ANZ, Westpac admit breaches in forex trading 


ANZ and Westpac have followed rivals and yielded to the corporate regulator’s investigation into banks’ foreign exchange businesses, agreeing to oversight and changes after traders shared confidential client information and traded to benefit themselves.

A week after the banks’ chief executives appeared before parliamentary hearings, The Australian Securities & ­Investments Commission yesterday said it accepted “enforceable undertakings” from Westpac and ANZ for failures in their foreign exchange businesses between January 2008 and June 2013.

“Both banks failed to ensure that their systems and controls were adequate to address risks ­relating to instances of inappropriate conduct identified by ASIC,” the watchdog said.

The undertakings include ASIC appointing an independent expert to oversee changes to systems, controls, training, guidance and framework for monitoring and supervising traders, plus senior executives reporting to the regulator for three years.

The banks will also make a “community benefit payment” of $3 million to Financial Literacy Australia, a not-for-profit organisation.

The action follows similar wrongdoing by the Commonwealth Bank and National Australia Bank during the same period across their so-called wholesale spot foreign exchange businesses, which was aired by ASIC in ­December and also resulted in undertakings.

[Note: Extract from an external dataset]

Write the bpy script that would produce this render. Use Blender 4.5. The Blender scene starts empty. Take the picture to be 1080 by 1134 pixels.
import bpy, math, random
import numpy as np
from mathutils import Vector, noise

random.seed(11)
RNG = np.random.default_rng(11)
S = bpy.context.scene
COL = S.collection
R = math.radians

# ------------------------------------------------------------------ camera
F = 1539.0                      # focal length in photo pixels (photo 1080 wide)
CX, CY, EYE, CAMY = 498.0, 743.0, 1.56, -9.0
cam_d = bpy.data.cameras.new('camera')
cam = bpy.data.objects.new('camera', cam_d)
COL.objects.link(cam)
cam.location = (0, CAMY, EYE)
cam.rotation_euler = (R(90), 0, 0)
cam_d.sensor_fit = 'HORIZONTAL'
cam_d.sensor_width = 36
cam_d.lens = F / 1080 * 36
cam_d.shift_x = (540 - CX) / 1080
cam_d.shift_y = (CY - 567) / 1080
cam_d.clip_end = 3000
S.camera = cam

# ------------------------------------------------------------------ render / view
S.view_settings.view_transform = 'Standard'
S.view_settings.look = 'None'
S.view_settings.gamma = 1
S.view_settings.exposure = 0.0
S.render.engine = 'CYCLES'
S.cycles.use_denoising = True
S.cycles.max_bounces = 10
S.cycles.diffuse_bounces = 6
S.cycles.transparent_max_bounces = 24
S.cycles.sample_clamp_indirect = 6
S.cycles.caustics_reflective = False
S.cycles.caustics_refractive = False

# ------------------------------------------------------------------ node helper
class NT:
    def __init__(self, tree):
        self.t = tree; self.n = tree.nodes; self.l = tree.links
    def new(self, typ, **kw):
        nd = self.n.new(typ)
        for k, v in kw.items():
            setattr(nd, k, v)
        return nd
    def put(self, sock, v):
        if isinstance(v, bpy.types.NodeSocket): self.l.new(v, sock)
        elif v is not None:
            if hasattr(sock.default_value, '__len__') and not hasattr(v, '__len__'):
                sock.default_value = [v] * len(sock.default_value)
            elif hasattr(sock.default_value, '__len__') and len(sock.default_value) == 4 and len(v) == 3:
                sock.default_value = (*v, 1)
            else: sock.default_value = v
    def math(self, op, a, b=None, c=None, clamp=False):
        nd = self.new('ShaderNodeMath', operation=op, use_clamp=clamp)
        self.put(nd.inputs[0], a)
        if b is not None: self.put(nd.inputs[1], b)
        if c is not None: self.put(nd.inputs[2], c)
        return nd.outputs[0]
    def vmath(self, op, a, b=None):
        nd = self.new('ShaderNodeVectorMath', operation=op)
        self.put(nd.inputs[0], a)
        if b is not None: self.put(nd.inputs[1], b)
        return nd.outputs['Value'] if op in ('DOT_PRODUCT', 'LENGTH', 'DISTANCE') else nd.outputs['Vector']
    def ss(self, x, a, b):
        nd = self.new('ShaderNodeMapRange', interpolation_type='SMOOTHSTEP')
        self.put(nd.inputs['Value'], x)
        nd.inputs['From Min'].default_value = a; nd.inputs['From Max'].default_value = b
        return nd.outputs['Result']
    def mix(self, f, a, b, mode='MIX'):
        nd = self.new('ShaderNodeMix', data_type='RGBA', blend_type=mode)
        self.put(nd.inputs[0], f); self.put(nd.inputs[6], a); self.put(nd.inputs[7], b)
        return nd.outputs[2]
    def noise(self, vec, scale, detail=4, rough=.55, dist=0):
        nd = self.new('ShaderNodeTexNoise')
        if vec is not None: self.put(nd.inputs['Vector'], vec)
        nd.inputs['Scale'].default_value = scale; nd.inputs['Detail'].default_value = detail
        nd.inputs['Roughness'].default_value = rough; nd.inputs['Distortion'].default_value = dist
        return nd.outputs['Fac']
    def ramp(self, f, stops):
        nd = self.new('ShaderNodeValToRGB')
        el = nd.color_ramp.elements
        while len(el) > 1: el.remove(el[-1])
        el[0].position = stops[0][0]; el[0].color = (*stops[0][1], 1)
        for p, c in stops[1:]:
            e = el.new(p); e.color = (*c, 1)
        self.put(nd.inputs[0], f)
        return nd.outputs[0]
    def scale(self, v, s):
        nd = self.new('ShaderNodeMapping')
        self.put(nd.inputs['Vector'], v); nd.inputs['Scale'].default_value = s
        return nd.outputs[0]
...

It adds to an array of alleged and accepted misconduct by the big banks across wealth management, retail banking and their institutional ­arms, including allegedly rigging one of Australia’s key ­financial interest rate benchmarks, a dispute headed for court.

At the hearings last week, Labor MPs used the various scandals to reiterate their calls for a royal commission to get to fix ­alleged systemic problems and rebuild community trust.

While conceding past failings, the banks said a royal commission was not needed because they were already addressing issues, they were not systemic and foreign ­investors’ confidence in the industry would be dented.

In the massive ­global foreign exchange market where daily turnover averages $US5.3 trillion ($7 trillion), banks’ spot businesses facilitate for clients — such as asset managers and other institutions — buying and selling currencies via contracts at agreed exchange rates.

Similarly to the CBA and NAB transgressions, ASIC said Westpac traders disclosed confidential details of pending client orders to external parties in the spot foreign exchange market, including by using “code names”.

They also inappropriately used confidential information surrounding so-called “fix orders”, foreign exchange agreements the bank entered into with clients referenced to a key benchmark rate in London set over the course of one minute just before, and after, 4pm each day.

“On at least one occasion, a Westpac employee inappropriately disclosed confidential Westpac fix order information to an external party to inform their joint personal account trading strategy,” ASIC said.

ASIC said ANZ’s traders also disclosed confidential details of pending customer orders to external parties including through ­codenames.

A former ANZ spot foreign ­exchange trader also exchanged with an external participant in the market confidential and potentially material information about other institutions’ customer flow or positions at the WM/R London 4pm fix “which was potentially inconsistent with a proper approach to market making or hedging”.

“Following the receipt of such information, the ANZ trader ­acquired a proprietary position in a currency prior to the WM/R London 4pm fix,” ASIC said.

ANZ chief risk officer Nigel Williams said the bank had co-­operated with ASIC, had taken ­responsibility and “we apologise”.

“There has been a cultural and compliance step change in our markets business since 2013,” Mr Williams said.

“While we are always looking at ways to strengthen our compliance environment, there have been major improvements to compliance, training and monitoring systems in recent years which will go a long way toward ensuring this does not happen again.”

Westpac institutional banking chief Lyn Cobley said: “We continue to enhance our policies and controls across the spot foreign exchange business and we look forward to continuing this process as we fulfil our commitments set out in the enforceable undertaking.”

The undertakings are separate from ASIC’s case against NAB, ANZ and Westpac for allegedly rigging the bank bill swap rate, or BBSW, one of the nation’s key ­financial benchmarks that feeds into the pricing of billions of ­dollars of securities and loans.

However, the foreign exchange transgressions yesterday also occurred in the banks’ large institutional arms that have come under fire following ASIC’s release of unflattering conversations between traders ­accused of trying to manipulate the BBSW for the banks’ gain.

“The foreign exchange market is a systemically important market that depends on all participants acting with integrity and fairness,” ASIC commissioner ­Cathie Armour said.

In another separate case in ­relation to attempted rigging of the Malaysian ringgit, ANZ and Macquarie Bank agreed with the competition regulator to $15m of fines.